Throughout the past year, experts from the bloc have been screening 92 jurisdictions to identify whether they met the EU’s standards for transparency or whether they engaged in harmful tax practices.

Some of these were deemed cooperative straight away while others, including Turkey, were spared inclusion on the list following multiple commitments to the EU about improving transparency and engaging in fairer competition. A European government official told reporters in Brussels last week that the fact that the final blacklist is much smaller than earlier drafts is a proof that EU pressure brings results, forcing countries to commit to tax transparency.

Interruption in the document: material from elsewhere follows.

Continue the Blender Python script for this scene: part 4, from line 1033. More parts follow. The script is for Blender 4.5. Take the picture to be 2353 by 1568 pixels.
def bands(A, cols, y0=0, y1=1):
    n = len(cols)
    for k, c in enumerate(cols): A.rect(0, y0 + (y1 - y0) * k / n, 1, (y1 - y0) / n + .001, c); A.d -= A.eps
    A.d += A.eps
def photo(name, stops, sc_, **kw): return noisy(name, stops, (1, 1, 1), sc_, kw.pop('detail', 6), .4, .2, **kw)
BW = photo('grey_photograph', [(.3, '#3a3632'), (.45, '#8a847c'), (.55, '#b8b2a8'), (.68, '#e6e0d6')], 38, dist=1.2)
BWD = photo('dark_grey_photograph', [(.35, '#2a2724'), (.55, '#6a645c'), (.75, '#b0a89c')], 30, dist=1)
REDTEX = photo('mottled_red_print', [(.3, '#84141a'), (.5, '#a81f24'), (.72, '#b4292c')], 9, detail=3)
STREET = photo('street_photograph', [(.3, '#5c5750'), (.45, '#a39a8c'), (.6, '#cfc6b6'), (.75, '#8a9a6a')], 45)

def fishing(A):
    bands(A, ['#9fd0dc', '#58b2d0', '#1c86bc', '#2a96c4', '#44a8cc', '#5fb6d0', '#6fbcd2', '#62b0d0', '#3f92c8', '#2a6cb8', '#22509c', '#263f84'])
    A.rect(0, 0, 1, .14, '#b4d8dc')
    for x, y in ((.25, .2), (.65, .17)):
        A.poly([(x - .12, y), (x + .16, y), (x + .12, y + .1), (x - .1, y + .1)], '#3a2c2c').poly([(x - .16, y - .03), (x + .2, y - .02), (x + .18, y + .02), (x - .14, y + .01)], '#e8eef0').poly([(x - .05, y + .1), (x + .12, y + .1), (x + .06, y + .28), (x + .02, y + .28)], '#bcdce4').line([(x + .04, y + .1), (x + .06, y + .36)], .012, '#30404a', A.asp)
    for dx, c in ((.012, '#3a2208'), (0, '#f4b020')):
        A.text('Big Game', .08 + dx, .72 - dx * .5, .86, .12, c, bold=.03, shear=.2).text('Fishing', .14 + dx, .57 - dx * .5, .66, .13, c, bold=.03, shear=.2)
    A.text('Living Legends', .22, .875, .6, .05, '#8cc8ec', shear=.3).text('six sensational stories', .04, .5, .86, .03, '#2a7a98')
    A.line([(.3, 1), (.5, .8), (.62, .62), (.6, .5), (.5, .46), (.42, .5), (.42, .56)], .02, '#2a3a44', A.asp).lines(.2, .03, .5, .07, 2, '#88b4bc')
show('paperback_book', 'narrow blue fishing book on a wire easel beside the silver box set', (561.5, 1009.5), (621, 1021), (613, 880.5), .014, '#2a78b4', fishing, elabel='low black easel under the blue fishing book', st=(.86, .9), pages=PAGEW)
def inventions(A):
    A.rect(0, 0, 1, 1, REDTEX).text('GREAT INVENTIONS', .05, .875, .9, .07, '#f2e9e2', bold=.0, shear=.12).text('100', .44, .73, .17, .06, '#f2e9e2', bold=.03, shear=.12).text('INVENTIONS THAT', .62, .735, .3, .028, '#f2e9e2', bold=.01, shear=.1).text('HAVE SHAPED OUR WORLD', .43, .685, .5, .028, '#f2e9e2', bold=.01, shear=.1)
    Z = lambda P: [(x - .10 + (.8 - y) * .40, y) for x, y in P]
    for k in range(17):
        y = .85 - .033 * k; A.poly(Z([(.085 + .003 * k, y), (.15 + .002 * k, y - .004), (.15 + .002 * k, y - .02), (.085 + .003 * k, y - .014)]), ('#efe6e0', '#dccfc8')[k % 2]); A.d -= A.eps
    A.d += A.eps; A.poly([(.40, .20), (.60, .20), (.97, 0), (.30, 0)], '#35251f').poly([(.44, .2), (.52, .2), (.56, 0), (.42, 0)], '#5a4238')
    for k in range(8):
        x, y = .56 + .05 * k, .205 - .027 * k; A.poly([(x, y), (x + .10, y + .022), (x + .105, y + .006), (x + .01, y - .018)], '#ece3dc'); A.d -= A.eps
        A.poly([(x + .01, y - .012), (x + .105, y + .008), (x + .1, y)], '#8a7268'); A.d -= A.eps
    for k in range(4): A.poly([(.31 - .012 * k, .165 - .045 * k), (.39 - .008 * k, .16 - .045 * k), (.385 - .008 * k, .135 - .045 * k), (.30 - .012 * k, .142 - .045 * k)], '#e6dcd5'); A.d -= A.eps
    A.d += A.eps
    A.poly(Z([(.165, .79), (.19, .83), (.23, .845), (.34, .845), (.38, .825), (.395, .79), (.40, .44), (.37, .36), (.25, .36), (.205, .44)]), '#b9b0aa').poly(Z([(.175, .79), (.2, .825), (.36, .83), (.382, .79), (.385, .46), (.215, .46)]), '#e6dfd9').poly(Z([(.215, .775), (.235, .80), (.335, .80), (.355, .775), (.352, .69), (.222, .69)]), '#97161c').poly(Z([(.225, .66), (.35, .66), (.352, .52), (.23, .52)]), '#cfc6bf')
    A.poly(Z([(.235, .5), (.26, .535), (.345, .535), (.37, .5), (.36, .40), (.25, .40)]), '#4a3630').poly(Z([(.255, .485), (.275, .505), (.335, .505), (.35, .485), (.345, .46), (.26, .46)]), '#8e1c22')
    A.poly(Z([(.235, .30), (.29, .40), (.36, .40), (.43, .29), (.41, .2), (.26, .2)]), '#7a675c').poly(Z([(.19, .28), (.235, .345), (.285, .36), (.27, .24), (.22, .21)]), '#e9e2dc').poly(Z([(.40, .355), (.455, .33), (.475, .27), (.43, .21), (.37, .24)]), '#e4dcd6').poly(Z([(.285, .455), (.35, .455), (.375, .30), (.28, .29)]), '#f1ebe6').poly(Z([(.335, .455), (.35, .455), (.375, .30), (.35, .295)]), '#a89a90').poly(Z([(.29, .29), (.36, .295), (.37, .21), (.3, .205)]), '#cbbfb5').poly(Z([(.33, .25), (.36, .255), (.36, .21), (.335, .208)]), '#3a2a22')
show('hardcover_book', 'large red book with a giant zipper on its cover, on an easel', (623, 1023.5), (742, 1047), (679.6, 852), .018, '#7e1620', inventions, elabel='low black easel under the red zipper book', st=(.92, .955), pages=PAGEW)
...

The European Commission — the EU’s executive arm — believes the threat of being on list itself can act as an incentive for countries to bring their tax systems in line with EU standards, for fear of being named and shamed. The countries which made commitments to tax transparency will be subject to monitoring over the EU coming year, while the bloc plans to be updating the list at least once a year.

But some countries, including France, have said that listed jurisdictions should also face some form of sanction. The ministers are also expected to discuss what kind of countermeasures they could apply at both an EU or national level, including the freezing of some EU funds.